Ennio Morricone, able to shift into varying types of Italian cinema, contributes one of his most avant-garde scores to fit the nature of the film, drones and atmospheric sounds that adds to the sense the film is from the main character's self-analysing mind. This is just one of the many likely unknown to people considering how prolific the legendary composer was and, having fallen under his spell for his incredible work with Sergio Leone’s westerns, it rewards me the more I see of his career in cinema how Morricone could vary himself between giallo thrillers to contributing these abstract scores through his filmography.

The central drama itself is immensely engaging. At times even unable to say a word, the protagonist Michele is literally half a man, the favourite of the father who is not there, hated by his mother, the past revealed to the viewer showing that he is damaged by his upbringing but as much the result of who he is as a person since he was born, alien to the world.
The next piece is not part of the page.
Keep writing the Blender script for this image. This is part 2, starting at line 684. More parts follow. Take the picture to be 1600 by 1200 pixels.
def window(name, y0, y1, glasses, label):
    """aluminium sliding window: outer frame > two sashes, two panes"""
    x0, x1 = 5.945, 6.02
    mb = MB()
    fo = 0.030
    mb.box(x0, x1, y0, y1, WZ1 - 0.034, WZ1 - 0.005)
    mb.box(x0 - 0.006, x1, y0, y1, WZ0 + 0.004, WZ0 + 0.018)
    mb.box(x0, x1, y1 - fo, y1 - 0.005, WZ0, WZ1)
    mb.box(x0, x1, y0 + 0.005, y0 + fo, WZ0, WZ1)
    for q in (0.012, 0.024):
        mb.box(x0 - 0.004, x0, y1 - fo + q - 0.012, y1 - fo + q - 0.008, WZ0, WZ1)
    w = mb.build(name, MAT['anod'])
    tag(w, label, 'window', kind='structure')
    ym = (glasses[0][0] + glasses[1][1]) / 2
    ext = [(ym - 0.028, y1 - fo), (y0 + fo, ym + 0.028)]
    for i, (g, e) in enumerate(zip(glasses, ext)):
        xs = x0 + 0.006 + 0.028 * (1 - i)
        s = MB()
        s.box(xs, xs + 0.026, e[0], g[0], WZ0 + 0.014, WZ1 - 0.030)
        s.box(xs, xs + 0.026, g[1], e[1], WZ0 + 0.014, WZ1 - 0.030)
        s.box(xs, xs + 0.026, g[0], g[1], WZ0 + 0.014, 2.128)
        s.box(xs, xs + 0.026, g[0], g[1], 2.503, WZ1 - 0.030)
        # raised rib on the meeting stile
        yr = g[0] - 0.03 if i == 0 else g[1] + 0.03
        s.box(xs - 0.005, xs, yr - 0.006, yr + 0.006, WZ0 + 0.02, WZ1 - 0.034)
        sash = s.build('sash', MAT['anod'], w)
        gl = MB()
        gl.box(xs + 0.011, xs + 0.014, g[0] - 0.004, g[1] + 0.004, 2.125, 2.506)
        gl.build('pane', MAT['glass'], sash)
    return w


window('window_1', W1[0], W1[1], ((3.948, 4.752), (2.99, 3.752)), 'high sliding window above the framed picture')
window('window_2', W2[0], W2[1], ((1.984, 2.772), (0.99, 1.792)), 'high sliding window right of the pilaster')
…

His horror, as we see the images in an unsettling amount of slow motion, of the act of hunting birds for sport with the family, emphasises that he is disconnected to his own lineage and isolated. The characterisation has been seen before in many other films - of the mother disappointed in her son, the superior older brother, the distant and antisocial younger son - but the tone of the film gives the drama more effect because the abstract tone forces you to engage with the drama more when it is finally given to you. After abrupt images of birds falling out the sky in slow motion are first seen, the original context of such images later makes them even more striking when tied to a key point in the character's memories. It is a shame the film is as obscure as it has felt for me, as this fascinates as De Seta, gaining his acclaim for his work in documentary, committed as much to this project he helped co-write, showing his voice was as committed to a project entirely outside his work from before. What he makes, fully feeling like the logical progression of how the vastness of a novel can be interpreted in the medium of cinema by the latter’s techniques, is the kind of intense, minimalist drama comparable to Michelangelo Antonioni, that is far more rewarding in that it makes the route of the truths as rewarding as the reasons behind the characters themselves.